I wish it were that simple. There is not a place that one can go and say, "give me that one,... that one... and that one... and charge it to my account." There is not that big a market for old keys to support that kind of trade; one veteran collector in Florida estimates there are less than 200 serious collectors worldwide. I know of no professional dealers that make their living buying and selling old keys.

So where does one go to find keys? Hit the ham-fest trail. Go to flea markets. Comb the antique stores. Turn the junk shops upside down. Keys are where you find them. Estate sales in older neighborhoods are good sources. Check the manifest at antique auctions. There are countless keys waiting to be discovered. All it takes is a little foot work. Tell your friends that you are looking for old keys. Chances are, someone among your friends will have one or know of one that you can obtain. Don't be shy about telling others what you are engaged in. I wear a badge saying, "I collect old keys and bugs. Do you have one?" It works great! I have had many people stop me and say, "yes, I didn't know anybody wanted those things; would you like to have it?"

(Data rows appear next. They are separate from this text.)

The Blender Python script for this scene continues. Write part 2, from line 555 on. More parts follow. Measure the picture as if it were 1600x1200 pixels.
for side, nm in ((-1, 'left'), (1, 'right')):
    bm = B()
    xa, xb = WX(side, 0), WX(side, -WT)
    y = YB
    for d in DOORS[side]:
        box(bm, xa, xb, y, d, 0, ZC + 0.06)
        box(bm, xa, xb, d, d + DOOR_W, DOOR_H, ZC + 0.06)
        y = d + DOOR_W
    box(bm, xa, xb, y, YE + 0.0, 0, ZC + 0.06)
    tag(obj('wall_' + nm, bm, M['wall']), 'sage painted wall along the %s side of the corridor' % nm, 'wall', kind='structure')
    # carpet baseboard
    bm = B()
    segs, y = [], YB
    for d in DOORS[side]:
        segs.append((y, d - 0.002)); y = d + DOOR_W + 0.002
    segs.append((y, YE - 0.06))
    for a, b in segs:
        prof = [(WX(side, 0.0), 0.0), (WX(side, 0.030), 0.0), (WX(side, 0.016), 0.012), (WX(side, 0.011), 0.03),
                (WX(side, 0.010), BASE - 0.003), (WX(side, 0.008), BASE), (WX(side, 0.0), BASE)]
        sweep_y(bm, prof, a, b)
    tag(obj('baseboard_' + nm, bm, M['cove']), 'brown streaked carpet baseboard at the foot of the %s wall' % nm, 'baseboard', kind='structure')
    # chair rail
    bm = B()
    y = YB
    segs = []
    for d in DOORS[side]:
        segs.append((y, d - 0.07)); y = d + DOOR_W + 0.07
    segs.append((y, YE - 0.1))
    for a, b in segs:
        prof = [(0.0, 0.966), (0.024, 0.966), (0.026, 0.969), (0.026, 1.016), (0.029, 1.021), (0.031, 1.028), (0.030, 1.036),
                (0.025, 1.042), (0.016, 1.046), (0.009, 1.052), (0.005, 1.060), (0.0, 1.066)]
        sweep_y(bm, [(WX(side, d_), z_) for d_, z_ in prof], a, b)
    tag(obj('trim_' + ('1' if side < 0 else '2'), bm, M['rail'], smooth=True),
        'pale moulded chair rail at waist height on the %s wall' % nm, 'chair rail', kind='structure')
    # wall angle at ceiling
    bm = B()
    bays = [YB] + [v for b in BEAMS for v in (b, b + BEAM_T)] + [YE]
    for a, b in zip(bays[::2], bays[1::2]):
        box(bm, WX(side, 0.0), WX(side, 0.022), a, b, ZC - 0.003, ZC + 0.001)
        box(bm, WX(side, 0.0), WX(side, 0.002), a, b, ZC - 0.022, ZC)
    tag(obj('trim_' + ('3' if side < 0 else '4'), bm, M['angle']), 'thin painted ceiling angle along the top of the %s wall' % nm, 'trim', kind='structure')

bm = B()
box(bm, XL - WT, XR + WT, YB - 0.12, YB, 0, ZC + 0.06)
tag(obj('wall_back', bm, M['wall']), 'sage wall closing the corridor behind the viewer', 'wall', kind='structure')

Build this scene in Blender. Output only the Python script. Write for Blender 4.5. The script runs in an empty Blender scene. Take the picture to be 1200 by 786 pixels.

You may be wondering why established collectors want to trade keys and not sell them. Many collectors have duplicate keys. They found them by all of the above means and countless other methods for developing a 'pipeline'. After all the miles and long hours, a collector does not want to put cash back into his pocket. He wants a key of equal value that will enhance his collection. If he takes cash, he is back to square one, pounding the pavement. Beginning collectors are often frustrated by this mode of collecting, but later adopt it themselves as they find a few duplicates. It is infinitely easier to add a new key to your collection if you have something to trade.

Finding the first few keys appears to be difficult. It is not really that hard. After you figure what avenues work best for you, the keys will start to come to you as if you were a key magnet. You will develop a sixth sense and be able to smell a key when you walk into a flea market.

Good Luck! I'll see you on the ham-fest trail or bump into you in an antique store.